支援連ニュース No.207

★チョット間借り 「活憲」  1999.11.7 丸岡修
1.護憲から活憲へ―積極的護憲―  

 同志浴田が9月号で「私はバリバリの護憲論者です」とかいたのに対して、将司氏が10月号で「憲法の理念を実践させることが大事というのはわかるが、天皇条項はどうするのか? 国民主権主義は? 非国民は排除されてしまうのか?」と書いています。
 将司氏の意図は多分、象徴天皇制は主権在民(私は「国民主権」とは書きたくない)は本質的に矛盾するのではないか、天皇の存在を認めると天皇制反対論者は排除されるのではないか、だと思います。
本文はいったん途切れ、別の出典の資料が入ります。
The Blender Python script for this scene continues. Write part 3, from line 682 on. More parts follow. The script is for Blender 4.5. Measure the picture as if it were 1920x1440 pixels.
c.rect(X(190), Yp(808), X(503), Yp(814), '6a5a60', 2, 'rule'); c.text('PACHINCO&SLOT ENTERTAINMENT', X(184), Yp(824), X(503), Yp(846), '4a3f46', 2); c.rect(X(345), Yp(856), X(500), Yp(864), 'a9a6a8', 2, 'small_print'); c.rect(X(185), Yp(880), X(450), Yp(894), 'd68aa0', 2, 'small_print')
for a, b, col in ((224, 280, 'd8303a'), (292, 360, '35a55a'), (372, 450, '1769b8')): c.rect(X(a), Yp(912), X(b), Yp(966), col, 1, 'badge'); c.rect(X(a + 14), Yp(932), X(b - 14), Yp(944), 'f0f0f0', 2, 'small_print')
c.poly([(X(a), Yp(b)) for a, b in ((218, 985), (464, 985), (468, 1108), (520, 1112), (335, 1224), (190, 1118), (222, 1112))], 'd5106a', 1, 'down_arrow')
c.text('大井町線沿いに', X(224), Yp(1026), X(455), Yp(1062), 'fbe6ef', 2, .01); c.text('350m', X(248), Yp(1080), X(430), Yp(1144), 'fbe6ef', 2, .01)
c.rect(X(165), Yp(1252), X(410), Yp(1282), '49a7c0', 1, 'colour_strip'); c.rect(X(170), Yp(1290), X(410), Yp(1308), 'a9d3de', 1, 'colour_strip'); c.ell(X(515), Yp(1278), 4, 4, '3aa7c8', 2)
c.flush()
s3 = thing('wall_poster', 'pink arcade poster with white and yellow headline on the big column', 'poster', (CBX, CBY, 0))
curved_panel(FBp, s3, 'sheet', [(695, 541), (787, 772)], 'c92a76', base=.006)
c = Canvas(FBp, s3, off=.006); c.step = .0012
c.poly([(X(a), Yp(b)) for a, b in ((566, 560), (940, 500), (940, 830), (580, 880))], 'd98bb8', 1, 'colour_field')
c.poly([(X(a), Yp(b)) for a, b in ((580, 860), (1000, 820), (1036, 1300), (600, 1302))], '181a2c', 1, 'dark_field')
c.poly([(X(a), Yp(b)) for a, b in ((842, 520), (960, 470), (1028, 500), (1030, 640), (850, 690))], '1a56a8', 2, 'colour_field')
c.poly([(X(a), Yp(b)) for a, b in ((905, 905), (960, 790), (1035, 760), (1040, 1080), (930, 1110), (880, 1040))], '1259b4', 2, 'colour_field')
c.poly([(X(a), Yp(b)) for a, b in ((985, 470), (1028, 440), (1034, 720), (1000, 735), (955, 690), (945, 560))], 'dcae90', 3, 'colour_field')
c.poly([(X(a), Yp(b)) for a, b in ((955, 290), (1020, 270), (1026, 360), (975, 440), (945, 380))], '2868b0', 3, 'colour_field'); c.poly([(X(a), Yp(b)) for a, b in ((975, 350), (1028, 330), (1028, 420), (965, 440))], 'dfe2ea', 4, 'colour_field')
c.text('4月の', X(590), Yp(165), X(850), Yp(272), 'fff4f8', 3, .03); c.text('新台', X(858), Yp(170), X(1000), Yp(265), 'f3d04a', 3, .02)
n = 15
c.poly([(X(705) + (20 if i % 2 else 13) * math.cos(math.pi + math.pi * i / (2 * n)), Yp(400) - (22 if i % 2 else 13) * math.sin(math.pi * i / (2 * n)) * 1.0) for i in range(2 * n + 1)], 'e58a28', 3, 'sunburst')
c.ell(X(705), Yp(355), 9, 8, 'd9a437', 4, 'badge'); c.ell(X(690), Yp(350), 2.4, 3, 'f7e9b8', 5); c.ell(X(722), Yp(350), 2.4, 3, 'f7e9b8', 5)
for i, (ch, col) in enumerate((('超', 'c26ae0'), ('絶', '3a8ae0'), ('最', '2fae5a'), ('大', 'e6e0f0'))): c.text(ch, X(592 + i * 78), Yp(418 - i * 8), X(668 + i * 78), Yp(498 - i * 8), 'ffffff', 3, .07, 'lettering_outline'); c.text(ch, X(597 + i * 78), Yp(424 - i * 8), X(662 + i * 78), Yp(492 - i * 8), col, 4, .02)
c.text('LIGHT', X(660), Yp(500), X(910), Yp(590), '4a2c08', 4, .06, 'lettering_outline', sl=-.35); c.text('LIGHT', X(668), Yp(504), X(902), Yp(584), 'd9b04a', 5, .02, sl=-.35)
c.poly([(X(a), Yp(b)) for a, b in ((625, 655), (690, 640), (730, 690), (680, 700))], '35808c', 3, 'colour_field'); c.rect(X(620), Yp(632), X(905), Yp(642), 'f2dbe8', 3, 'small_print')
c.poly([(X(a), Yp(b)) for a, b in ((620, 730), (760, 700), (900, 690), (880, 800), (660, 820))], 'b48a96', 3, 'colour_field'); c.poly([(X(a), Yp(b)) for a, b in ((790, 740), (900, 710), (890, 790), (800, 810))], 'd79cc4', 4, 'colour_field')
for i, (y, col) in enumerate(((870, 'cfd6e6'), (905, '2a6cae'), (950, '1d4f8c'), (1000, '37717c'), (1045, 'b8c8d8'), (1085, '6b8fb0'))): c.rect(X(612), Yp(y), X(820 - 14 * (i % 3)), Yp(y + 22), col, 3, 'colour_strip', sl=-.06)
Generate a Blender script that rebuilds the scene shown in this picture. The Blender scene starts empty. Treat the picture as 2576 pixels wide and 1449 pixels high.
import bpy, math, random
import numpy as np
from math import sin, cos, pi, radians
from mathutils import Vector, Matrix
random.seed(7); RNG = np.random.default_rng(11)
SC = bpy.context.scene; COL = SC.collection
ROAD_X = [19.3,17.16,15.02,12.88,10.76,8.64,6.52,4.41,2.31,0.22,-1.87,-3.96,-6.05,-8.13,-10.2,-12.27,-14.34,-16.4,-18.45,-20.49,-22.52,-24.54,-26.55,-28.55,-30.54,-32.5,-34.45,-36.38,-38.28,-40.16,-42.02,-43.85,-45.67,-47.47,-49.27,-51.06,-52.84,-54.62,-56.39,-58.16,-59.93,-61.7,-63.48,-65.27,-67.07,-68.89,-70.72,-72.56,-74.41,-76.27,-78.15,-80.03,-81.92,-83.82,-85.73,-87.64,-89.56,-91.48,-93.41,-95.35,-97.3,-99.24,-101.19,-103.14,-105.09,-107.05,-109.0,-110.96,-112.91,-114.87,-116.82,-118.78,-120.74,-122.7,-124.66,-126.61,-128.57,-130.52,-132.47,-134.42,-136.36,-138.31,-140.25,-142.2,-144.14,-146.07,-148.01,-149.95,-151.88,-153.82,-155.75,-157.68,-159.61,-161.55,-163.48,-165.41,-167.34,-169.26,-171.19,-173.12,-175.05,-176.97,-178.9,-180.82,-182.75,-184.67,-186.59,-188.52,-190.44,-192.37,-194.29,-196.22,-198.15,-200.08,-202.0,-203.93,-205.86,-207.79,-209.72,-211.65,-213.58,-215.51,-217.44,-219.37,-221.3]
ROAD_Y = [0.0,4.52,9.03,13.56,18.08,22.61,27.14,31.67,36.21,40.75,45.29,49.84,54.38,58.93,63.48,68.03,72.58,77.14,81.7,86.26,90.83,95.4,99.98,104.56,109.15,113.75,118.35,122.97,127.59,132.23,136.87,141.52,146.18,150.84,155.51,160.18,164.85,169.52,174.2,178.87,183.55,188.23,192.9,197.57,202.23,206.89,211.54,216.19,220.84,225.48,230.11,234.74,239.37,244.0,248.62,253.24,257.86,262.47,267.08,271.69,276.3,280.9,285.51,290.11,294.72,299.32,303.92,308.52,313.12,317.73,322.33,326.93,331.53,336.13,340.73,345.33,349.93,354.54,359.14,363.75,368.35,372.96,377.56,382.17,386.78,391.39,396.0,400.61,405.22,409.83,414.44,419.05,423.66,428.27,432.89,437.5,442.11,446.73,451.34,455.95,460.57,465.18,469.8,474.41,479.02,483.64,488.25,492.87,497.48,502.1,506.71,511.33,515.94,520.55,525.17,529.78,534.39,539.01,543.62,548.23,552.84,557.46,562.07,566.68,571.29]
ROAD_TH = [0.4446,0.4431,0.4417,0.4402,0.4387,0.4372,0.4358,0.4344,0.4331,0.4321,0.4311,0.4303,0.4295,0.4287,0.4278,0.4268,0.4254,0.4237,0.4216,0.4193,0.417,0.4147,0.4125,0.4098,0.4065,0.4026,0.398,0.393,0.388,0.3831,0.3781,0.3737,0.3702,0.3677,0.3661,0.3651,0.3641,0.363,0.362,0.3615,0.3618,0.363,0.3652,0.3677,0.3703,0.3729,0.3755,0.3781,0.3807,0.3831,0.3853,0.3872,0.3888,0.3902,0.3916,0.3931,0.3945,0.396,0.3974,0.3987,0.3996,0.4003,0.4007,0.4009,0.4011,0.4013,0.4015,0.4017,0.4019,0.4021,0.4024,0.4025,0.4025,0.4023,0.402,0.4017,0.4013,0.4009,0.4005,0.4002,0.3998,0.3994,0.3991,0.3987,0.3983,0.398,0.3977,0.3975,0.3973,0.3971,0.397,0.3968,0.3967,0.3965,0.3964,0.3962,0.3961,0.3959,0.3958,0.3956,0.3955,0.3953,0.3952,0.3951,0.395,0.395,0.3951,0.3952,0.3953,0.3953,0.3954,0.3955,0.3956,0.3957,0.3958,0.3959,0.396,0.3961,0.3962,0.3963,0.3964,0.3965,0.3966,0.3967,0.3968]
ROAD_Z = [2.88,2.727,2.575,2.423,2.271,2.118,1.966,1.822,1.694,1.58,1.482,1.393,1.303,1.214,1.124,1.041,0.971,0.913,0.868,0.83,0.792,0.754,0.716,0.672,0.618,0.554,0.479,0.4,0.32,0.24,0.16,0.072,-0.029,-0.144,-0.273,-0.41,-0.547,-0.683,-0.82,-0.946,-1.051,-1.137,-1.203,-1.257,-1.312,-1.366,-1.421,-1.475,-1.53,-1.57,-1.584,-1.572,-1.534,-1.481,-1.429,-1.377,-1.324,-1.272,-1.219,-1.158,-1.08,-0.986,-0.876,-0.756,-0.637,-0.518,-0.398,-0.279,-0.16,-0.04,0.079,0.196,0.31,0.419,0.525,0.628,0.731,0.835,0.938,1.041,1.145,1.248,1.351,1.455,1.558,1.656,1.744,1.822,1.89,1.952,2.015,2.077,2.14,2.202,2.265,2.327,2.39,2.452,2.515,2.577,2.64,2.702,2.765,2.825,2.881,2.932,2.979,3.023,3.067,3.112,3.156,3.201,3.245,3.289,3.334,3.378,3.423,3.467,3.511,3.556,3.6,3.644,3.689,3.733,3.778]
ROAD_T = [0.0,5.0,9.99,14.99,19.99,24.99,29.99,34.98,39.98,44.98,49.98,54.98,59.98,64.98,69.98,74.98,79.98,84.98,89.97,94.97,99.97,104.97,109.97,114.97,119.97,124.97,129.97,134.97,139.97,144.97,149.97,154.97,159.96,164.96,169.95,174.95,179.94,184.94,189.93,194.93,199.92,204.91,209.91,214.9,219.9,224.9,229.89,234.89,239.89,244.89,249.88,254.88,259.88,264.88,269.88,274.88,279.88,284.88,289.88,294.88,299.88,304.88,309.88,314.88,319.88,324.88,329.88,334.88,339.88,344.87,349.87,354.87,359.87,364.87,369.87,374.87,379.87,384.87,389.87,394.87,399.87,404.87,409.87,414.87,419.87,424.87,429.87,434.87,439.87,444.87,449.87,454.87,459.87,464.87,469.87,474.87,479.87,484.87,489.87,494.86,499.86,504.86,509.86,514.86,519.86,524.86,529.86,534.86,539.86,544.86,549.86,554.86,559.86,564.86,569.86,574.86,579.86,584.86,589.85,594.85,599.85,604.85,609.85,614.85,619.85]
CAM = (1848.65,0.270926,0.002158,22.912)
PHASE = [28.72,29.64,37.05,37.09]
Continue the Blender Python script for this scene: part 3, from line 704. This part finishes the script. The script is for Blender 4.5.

そして、象徴という形で天皇制を認めている現憲法を護るというのはおかしい、ということなのでしょう。でも一応は、浴田も「象徴天皇制規定を除く」と書いています。
 社民党の土井委員長が、10年前に旧社会党の委員長だった頃、護憲集会において土井さんの憲法論に対して、会場から「天皇制を支持するのはおかしい」と声が出た時に、「憲法を守るということは、国民主権が前提の象徴天皇制をも守るということです」と強く断言していました。社会党としてはそう言う以外にはないのです。でも元首化には反対しています。
 将司氏と同じ思いの左翼は多い。私も象徴天皇制規定は廃止すべき派です。では改憲を唱えるのか。それはできません。なぜか。象徴天皇制支持が世論調査で8割と言われる状況で(元首化反対派を含む)、「改憲」を唱えれば、客観的には連中に都合の良い憲法改悪を支えてしまうことになります。
 現憲法は保守勢力が言うように米国に与えられたものではありますが(日本人民自らの意思で勝ち取ったものでない)、連合国にソ連も参加していた為に米国は社会主義に対する必要性が生じ、米国自体でも実現できない理想理念を憲法基準に盛り込みました。起草関係者に米国でのリベラル派が多かったことも幸いしました。日本軍国主義の徹底解体はソ連の要求でもありました。結果として、米国自体がすぐ悔むことになる第9条も盛り込まれました(日本の同盟国化の自信が米国にあれば、9条は無かった)。日本の旧勢力の天皇制への固執、それに日本の共産主義化を恐れたマッカーサーの思惑もあって、象徴天皇制として天皇制が生き延びました。
 故に、現憲法は進歩的ではあるものの反動性をも含んでいます。しかし、その進歩性を拡大発展させながら反動の動きに対抗していくことは、日本の民主主義の実現、徹底化には非常に有効な武器たりえます。何せ憲法なのですから。
 日本人民の意識が高まり、進歩派が充分に強くなったところで現憲法の反動的側面を変えていくのが、戦略的な闘い方と思います。他の手段は革命かクーデターしか無いのですから。進歩勢力内で護憲か改正かでもめれば、漁夫の利を得るのは改悪派なのです。日本の左翼運動の弱さはここにあります。まずは、敵を最小限に、味方を最大限に!
 私は、現憲法を9条のために守るという護憲だけではだめ、と考えています。主権在民、平和主義、基本的人権の尊重の徹底化を求める「活憲」を提起すべき、と思います。

2.批判の前に正しく把握を

9月号の浴田の「民族主義批判」の展開の仕方は疑問。旧赤軍派議長の塩見孝也氏らと一水会の共同を批判したのだろうが、批判するなら先入観や感覚ではなく、彼らの主張を把握して書くべき。決めつけでは建設的な議論にならない。塩見氏らに「元左翼」というレッテルを貼るのは、75年に「東ア反日」の同志たちが犯した誤り「転向」のレッテルと同じではないのか。そして現在の一水会は、「日本は単一民族」とは言わず、少数民族の存在を認めている。新左翼諸党派は「それは左翼に接近するためのポーズだ」としているが、少くとも「単一民族だ」とは言っていない。批判するなら相手の意見もきちんと把握してから。(私に新右翼民族派との「共同派」というレッテルを貼らないように。私は「一線画し派」。塩見さんらの共同に懐疑的だが反対もしない。お手並拝見。)